More often than not, you just pick up a guitar, or sit down at the piano when the mood strikes. The latest songs I’ve been writing, I found myself with some time off just in the mornings for a few hours. So, I’ve been getting in a routine of just sitting down at the piano, or with the guitar by my side and just plunking around seeing if something comes, and often it does. So, I’ll spend the next couple of hours just working on it, then I kind of leave it alone and try again the next day. That’s what’s been happening on the latest bunch of songs, but it can happen anyway.

One of my most famous songs, ‘Yesterday,’ was a song that I dreamed.
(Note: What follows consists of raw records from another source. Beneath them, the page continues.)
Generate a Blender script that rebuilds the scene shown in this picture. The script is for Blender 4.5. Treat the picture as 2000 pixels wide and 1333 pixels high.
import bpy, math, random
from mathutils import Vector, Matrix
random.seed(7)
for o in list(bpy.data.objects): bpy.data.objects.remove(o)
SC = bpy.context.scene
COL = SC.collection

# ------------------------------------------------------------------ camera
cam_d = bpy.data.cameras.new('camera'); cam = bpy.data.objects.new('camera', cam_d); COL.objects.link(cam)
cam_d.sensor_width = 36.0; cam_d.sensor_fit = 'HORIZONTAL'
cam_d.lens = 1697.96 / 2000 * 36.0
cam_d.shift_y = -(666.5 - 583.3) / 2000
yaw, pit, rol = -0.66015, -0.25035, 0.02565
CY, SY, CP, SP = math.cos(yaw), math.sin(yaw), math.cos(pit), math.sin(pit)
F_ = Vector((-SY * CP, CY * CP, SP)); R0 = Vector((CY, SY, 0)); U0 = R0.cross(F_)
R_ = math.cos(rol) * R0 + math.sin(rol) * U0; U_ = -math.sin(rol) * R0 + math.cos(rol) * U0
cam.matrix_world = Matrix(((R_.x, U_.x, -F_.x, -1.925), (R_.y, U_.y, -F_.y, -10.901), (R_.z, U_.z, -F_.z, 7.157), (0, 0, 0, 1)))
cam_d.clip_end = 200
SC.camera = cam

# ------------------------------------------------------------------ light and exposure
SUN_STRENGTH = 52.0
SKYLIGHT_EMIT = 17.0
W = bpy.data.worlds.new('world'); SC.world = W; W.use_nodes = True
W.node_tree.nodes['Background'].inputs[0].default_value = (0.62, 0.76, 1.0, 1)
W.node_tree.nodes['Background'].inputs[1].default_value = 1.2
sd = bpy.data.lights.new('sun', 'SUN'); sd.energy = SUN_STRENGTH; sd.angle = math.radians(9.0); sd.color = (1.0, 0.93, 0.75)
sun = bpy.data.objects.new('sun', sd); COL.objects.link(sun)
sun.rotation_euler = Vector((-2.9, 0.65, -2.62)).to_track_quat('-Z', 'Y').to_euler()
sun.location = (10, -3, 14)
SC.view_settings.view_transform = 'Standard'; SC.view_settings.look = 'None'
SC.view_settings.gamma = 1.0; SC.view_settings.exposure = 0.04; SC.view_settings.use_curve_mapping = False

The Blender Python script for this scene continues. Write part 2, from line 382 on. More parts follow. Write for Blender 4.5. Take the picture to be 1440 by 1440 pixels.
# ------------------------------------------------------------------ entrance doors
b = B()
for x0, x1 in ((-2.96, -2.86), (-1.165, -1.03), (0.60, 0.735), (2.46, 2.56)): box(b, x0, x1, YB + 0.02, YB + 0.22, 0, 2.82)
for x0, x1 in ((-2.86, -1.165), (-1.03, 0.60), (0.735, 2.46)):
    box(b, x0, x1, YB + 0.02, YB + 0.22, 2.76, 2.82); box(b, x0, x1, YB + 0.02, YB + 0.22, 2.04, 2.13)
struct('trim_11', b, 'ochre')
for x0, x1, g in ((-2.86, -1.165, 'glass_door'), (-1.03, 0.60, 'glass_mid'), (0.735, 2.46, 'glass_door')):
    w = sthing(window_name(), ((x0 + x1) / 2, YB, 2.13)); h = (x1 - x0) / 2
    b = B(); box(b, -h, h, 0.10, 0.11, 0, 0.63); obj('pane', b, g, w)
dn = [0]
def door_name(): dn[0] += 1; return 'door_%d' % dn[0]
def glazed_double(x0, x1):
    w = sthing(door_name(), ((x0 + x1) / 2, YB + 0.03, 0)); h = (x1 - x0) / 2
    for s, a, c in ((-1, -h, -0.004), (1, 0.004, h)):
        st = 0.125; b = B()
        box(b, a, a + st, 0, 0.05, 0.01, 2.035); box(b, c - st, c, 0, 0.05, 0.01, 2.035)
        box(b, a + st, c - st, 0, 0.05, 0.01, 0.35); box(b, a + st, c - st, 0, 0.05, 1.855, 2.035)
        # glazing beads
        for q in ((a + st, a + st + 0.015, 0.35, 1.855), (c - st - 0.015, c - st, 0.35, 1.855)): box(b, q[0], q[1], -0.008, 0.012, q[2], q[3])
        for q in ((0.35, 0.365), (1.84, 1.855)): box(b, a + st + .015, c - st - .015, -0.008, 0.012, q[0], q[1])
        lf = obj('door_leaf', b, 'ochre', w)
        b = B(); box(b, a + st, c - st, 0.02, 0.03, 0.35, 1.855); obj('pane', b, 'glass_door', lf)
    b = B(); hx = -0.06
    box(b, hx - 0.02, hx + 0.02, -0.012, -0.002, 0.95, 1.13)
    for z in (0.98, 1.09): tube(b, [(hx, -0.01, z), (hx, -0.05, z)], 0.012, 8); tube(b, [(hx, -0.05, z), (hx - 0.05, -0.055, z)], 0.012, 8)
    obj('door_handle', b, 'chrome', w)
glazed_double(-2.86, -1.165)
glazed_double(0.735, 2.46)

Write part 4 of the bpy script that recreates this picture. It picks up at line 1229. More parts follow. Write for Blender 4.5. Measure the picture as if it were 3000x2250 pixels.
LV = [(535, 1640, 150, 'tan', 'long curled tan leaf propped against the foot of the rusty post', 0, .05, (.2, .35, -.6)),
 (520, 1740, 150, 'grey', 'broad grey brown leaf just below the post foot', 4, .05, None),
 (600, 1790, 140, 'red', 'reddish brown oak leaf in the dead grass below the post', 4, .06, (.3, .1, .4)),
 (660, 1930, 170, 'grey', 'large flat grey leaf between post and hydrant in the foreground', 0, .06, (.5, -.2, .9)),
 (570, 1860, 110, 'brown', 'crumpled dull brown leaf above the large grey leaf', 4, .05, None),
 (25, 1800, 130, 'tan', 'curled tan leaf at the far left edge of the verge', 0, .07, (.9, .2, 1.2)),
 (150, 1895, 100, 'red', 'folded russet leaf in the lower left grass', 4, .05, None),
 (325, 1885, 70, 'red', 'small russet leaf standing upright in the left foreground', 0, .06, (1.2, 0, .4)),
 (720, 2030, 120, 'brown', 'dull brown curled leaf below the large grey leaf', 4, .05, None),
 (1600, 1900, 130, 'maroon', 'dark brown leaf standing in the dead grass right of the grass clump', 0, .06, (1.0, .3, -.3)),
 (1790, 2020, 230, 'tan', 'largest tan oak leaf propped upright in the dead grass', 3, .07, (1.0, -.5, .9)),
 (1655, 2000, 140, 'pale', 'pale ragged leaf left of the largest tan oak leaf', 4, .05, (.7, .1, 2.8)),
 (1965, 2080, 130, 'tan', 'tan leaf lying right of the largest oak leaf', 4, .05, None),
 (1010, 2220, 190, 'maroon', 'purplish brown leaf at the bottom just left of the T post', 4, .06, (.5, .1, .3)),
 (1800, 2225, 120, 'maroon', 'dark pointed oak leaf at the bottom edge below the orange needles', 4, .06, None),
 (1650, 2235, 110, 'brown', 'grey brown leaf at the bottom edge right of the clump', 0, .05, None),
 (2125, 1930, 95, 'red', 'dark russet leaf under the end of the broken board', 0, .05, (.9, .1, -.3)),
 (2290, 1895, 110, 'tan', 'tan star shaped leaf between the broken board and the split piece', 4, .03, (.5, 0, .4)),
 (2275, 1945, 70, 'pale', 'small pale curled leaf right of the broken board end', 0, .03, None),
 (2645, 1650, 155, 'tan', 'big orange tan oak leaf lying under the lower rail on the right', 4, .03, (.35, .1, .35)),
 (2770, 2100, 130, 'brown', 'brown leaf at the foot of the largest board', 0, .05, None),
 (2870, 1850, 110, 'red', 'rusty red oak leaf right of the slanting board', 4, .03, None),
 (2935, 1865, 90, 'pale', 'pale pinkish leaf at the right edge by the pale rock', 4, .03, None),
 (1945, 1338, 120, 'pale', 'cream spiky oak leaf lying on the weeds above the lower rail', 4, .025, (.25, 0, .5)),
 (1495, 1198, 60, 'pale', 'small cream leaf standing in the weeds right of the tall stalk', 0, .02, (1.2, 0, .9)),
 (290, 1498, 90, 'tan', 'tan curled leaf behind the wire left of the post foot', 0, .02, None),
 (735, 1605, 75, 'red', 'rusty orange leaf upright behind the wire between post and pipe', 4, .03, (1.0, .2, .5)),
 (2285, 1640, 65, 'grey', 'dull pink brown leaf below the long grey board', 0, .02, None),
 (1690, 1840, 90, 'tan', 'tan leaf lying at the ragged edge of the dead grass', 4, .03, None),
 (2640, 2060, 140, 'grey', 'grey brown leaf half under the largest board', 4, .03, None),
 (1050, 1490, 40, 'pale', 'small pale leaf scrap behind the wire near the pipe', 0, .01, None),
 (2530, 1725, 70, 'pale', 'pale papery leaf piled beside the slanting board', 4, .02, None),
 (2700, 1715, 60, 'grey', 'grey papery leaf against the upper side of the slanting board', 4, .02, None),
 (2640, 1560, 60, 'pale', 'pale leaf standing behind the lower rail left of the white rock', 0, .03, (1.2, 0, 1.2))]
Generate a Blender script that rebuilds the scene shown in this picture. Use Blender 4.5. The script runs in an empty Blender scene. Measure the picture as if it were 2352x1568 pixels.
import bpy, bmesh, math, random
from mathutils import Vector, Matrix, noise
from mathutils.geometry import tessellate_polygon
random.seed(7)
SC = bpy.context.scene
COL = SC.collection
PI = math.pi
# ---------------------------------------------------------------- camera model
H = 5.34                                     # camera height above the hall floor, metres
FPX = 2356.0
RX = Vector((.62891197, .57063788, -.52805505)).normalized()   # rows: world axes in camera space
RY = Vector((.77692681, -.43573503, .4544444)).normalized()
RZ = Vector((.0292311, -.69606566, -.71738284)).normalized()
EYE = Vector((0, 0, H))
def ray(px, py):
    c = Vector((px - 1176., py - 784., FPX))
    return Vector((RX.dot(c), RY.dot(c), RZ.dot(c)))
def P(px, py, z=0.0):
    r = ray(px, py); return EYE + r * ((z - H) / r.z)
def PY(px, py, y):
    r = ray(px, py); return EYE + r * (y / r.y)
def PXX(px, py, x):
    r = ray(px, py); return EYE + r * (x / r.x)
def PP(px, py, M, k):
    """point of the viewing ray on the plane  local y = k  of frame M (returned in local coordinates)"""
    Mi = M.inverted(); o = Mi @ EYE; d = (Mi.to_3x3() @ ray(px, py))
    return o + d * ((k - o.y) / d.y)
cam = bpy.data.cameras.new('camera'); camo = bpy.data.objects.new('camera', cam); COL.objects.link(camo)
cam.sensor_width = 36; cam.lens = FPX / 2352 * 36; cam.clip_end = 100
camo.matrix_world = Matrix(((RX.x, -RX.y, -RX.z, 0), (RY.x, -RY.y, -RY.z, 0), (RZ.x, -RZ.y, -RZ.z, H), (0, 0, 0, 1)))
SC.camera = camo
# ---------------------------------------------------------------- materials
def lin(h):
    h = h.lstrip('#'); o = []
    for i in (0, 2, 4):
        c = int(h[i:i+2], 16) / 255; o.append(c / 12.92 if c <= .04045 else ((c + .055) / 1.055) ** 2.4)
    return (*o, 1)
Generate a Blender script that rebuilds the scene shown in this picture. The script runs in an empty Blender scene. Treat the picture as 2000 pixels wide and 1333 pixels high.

I woke up one morning and I’d actually dreamed that melody. That was a pretty lucky dream.

In June, McCartney performed a batch of his other famous tunes for U.S. President Barack Obama, during his first White House visit and performance for a sitting president. He also became the first non-American to accept the Library of Congress’s Gershwin Prize for Popular Song. He rated the event as a highlight in a life filled with highlights.

We had some great things in the early days, playing for the Queen, later playing on the Ed Sullivan Show and many great concerts in between, but this was a particular high, because I’m a big fan of the President and his family.

I was a supporter before he got elected, so it was a great evening for us, very special, quite emotional. Those of us who lived through the ’60s and saw the struggles over civil rights were very gratified to find ourselves in the White House with the first black president. And I think he’s a great man, smart, steady. He’s got a hell of a lot on his plate, unfortunately; he’s been dealt a very bad hand, but I couldn’t think of a better man to handle it.